Die Eingreiftruppe der EU wird auf lange Zeit nur weltweit operieren können, wenn sie auf militärische Einrichtungen der Nato zurückgreift. Die noch zu schließenden Verträge mit der Nato sollen dies sicherstellen. Frankreich stellte im Gegensatz zu Deutschland und Großbritannien die eigenständige Rolle der Eingreiftruppe demonstrativ heraus. Das forderte den Widerspruch der Briten heraus; ebenso wie eine Äußerung des französischen Staatspräsidenten Jacques Chirac am Rande des Gipfels, wonach über die Planung und Ausführung von Einsätzen unabhängig vom Nato-Hauptquartier entschieden werden müsse. Die Amerikaner argwöhnen, dass Paris doppelte Strukturen entwickeln wolle, um die EU-Truppe später dann von der Nato und damit von amerikanischem Einfluss abkoppeln zu können.

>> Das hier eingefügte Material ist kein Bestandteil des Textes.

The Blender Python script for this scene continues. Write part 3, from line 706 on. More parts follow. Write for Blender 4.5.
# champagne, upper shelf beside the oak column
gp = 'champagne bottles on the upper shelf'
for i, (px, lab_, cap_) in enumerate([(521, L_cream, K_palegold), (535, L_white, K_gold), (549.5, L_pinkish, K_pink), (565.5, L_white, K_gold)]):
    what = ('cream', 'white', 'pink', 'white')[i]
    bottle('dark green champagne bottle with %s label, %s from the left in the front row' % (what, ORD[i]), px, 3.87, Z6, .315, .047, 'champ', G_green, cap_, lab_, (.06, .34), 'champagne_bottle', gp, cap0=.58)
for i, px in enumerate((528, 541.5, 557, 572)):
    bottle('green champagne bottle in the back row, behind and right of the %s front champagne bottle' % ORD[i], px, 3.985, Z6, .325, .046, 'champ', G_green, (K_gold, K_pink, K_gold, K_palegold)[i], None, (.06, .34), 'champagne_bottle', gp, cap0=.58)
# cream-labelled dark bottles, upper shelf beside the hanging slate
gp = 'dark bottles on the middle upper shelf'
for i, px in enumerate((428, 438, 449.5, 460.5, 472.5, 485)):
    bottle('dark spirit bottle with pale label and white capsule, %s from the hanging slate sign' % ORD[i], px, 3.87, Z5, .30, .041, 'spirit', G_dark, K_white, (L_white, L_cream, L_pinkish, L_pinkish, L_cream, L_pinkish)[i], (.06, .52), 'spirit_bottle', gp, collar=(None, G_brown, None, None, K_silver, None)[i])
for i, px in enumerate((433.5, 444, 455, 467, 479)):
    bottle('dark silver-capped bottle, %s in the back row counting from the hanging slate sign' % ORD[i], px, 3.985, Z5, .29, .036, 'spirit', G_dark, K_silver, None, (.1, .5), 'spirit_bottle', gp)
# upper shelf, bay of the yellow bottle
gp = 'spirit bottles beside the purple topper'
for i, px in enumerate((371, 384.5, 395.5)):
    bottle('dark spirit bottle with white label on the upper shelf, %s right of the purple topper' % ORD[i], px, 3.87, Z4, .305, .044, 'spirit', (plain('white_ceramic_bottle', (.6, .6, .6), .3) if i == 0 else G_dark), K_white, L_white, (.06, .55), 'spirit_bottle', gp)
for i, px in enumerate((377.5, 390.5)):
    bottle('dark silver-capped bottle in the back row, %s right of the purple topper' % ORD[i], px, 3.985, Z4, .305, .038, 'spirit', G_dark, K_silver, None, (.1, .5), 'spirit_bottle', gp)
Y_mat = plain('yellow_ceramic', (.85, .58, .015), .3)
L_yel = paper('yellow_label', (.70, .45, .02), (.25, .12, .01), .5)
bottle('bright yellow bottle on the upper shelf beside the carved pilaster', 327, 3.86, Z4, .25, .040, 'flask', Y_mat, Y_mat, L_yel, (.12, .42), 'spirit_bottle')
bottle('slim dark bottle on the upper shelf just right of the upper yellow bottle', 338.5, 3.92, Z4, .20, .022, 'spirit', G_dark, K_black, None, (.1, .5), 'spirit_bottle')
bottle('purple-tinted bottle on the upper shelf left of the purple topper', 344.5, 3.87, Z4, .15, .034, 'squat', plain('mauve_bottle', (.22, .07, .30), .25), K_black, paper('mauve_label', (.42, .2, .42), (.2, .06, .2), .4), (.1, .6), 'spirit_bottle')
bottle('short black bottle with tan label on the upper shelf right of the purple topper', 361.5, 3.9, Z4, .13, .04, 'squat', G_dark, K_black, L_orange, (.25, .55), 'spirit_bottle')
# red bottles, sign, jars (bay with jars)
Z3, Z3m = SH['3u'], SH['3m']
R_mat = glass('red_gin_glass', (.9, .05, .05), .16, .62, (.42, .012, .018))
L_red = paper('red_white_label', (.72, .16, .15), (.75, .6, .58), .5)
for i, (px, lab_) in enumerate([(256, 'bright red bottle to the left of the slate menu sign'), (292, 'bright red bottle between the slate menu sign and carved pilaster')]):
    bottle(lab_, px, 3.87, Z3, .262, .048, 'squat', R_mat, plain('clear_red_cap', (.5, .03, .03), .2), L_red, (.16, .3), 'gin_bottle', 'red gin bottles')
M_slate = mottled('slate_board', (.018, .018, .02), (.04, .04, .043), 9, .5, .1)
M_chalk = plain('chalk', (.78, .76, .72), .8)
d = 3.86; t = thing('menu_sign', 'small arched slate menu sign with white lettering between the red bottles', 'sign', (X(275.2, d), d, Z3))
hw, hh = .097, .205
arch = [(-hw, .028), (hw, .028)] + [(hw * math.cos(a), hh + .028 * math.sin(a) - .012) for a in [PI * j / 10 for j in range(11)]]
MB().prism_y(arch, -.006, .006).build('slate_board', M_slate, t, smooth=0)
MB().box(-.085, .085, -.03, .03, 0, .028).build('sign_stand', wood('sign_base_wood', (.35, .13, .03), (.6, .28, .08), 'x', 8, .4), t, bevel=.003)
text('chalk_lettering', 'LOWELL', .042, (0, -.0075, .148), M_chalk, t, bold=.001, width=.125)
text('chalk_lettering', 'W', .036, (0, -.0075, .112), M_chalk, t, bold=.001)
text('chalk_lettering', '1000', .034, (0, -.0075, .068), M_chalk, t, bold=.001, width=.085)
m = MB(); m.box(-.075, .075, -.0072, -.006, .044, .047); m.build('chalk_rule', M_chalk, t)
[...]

Sie warnten gerade erst wieder vor einer Schwächung der westlichen Allianz.

Schwierigkeiten macht auch die Türkei, die zwar Mitglied der Nato, aber nicht der Europäischen Union ist. Sie fordert gleichberechtigten Zugang zu den militärpolitischen EU-Gremien, den die Union ihr bisher verwehrt. Die 15 wollen Entsendestaaten außerhalb der EU erst dann voll beteiligen, wenn sie unter sich über einen Einsatz bereits entschieden haben. Vorher sollen Nicht-EU-Mitglieder lediglich informiert und konsultiert werden. Die Türkei blockiert deshalb zurzeit Nato-Hilfen für die EU.